The truth of how York schoolgirl Lizzie Gilmour came to die on a dark and lonely stretch of the city's outer ring road may never be fully known, an inquest heard.

So many question-marks still surround the death of the Acomb teenager that an open verdict was recorded at her inquest.

Lizzie died from multiple injuries after being hit by a car on the A1237 outer ring road in mid-January,

Coroner Donald Coverdale told the hearing, attended by about 20 members of her family, he could not believe the "sensible and level-headed" Lowfield School pupil intended to take her own life or had lain in the road to make "a grand gesture" after falling out with her boyfriend on the telephone shortly before she left her home in St Stephen's Road that night.

But he was satisfied 15-year-old Lizzie made her own way to the spot near the Askham Lane junction, roughly a mile from her home, and lay down in the road.

He said: "There are so many curious aspects to this case and so many unanswered questions, that it's thoroughly perplexing for members of her family and for me to understand how and why she had got herself into this position and what must have been going through her mind."

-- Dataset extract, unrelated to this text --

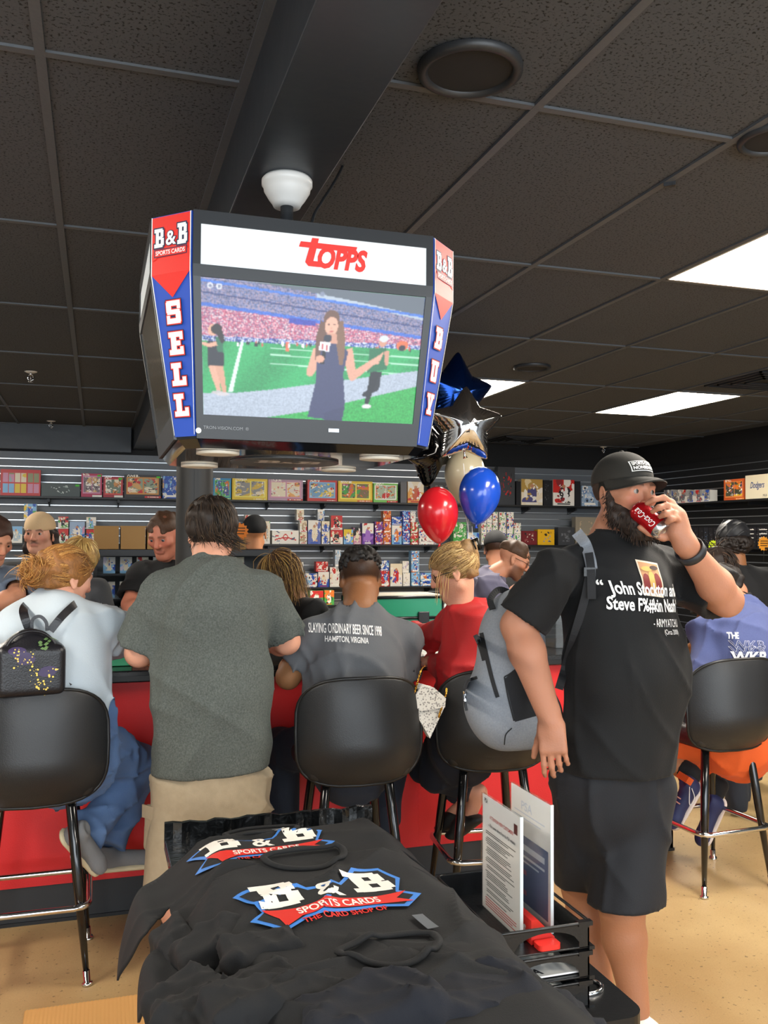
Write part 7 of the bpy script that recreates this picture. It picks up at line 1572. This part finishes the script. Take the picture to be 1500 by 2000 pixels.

"I don't know where the truth of this matter lies and I don't know that anyone will."

Lizzie's family, who welcomed the verdict, have vowed they will never stop searching for the full facts.

After the hearing, Lizzie's father Dave Gilmour said: "It's the verdict we wanted because the truth still hasn't come out. Now we have got time on our side and, with the help of family and friends, we will never stop trying to get to the truth."